Сейчас мне важно подчеркнуть принципиальное различие двух подходов в объяснении парадоксов, которое вытекало из принципиального различия в понимании природы научных текстов. Последнее задавало точку зрения на парадоксы, а удовлетворительное объяснение парадоксов служило подтверждением правильности этой общей теоретической позиции.

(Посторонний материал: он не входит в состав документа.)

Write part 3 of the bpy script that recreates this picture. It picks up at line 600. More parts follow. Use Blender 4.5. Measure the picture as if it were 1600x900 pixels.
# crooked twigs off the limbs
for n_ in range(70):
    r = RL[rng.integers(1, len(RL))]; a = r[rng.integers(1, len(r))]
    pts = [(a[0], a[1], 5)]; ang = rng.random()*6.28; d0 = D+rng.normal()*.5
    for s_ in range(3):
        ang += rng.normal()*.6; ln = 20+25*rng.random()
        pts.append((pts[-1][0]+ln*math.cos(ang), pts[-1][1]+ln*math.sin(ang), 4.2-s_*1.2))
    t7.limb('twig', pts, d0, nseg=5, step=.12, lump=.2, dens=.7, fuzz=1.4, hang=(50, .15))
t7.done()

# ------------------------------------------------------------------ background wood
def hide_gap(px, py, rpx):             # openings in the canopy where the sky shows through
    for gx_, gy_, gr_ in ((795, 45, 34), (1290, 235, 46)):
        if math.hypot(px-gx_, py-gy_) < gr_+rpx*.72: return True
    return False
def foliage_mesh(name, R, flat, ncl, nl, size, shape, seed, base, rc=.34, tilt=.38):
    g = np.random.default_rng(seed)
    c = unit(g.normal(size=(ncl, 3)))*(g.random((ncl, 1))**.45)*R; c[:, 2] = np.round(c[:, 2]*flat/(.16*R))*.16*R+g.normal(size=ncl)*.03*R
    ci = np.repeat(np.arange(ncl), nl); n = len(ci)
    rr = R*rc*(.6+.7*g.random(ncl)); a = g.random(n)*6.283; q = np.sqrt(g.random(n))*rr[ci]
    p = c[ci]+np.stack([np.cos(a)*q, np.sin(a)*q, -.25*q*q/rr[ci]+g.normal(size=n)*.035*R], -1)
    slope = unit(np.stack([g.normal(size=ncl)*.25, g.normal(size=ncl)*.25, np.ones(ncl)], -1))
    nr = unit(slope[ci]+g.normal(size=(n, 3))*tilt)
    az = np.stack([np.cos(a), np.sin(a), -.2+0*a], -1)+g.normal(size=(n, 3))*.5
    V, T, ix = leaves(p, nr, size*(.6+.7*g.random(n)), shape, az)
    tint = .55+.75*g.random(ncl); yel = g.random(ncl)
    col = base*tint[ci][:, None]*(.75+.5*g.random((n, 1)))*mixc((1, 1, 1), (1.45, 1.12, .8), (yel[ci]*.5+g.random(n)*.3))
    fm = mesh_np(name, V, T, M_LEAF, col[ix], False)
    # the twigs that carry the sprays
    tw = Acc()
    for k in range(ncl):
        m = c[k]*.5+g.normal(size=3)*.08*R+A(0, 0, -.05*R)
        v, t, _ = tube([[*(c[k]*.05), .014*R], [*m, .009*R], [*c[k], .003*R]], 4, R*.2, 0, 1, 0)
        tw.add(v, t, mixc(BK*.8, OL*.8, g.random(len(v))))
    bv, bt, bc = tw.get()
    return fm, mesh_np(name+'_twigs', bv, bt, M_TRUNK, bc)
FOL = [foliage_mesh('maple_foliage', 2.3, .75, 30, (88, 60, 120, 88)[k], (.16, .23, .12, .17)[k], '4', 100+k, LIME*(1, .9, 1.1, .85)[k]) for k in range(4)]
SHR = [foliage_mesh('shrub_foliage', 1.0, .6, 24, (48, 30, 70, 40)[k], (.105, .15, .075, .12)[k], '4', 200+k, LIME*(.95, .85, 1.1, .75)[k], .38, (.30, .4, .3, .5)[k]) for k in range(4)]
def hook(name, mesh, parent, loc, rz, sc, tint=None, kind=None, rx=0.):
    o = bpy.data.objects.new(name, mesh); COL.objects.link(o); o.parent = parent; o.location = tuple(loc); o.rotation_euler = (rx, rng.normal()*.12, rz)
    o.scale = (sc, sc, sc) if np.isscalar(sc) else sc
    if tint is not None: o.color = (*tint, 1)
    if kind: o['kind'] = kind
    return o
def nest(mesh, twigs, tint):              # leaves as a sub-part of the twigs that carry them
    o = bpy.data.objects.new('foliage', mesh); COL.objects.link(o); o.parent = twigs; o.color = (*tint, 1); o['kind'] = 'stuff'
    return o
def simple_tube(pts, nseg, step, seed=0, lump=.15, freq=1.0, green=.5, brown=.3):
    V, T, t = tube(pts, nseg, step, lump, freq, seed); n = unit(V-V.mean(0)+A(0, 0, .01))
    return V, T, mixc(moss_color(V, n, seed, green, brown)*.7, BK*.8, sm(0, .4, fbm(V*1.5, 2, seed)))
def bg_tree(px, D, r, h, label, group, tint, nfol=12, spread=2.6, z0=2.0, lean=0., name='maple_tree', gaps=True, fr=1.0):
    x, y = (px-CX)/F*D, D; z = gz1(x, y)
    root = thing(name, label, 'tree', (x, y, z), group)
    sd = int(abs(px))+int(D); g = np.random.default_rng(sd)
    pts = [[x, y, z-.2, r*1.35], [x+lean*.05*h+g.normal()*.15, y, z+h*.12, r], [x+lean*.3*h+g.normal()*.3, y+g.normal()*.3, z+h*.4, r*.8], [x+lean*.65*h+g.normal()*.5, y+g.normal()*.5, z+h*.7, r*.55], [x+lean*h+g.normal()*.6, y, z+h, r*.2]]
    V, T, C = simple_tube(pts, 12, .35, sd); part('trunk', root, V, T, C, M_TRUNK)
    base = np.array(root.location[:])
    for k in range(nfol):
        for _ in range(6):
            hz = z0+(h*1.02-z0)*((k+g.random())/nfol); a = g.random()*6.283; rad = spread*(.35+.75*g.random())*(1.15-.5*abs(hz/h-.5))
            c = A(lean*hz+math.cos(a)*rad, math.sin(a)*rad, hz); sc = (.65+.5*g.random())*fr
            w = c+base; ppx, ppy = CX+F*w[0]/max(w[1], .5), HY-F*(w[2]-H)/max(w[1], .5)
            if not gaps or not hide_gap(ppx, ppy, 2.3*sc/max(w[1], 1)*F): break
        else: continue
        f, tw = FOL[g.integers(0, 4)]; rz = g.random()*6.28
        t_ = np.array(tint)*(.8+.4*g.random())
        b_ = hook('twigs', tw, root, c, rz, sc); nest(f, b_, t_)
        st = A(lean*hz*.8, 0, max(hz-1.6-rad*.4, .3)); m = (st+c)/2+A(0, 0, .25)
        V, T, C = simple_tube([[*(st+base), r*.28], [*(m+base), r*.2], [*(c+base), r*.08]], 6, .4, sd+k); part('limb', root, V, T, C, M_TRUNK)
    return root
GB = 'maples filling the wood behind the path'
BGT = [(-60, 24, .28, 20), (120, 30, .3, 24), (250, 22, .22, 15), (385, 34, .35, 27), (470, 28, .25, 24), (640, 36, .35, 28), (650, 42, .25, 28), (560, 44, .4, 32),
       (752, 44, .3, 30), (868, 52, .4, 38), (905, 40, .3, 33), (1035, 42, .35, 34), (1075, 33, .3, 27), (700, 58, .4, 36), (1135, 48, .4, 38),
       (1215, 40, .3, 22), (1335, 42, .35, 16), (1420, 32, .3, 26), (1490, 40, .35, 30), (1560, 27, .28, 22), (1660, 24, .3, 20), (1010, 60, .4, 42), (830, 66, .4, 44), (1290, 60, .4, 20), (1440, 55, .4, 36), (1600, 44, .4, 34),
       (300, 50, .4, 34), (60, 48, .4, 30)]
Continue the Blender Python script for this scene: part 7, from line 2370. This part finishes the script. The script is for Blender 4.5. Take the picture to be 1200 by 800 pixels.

В этой связи надо заметить, что в дальнейшем мы довольно удачно объяснили и сняли само это противопоставление в оценке природы текстов. Мы показали, что знаковые тексты возникают – и в этом состоят их первый смысл и функция – как следы наших движений по объектам и применения к ним разных операций. Мы показали, что затем возникшие или сложившиеся таким образом знаковые структуры начинают использоваться людьми в новой, вторичной функции – как замещения, или заместители, самих объектов и – поскольку эти структуры имеют строение, элементы и связи – как изображения строения самих объектов. Анализируя способы человеческих деятельностей, мы, таким образом, сумели объяснить как одну, так и другую точку зрения на знаковые структуры – и не только объяснить, но и связать их друг с другом.
Но это было сделано уже позднее, а в тот период вопрос должен был решаться альтернативно, или дизъюнктивно. И мы выбрали – с полной определенностью и всеми вытекающими из этого последствиями – тезис, что тексты являются следами мыслительных движений и должны рассматриваться прежде всего с этой позиции. И я считаю, что такое решение было исключительно важным и принципиальным шагом, обеспечившим успех нашей дальнейшей работы. Это решение позволило нам перейти от текстов к особым идеальным образованиям – процессам мышления, ввести эти идеальные образования, оно позволило нам видеть в текстах процессы и направить всю нашу работу на разработку средств, с помощью которых можно было бы представлять различные научные тексты в виде определенных процессов мысли.
Здесь самое главное – это зависимость всей дальнейшей линии анализа от того, как мы оцениваем текст в исходном пункте: как продукт процессов мышления и вообще мыслительной деятельности или как след самих процессов. Решив этот вопрос та?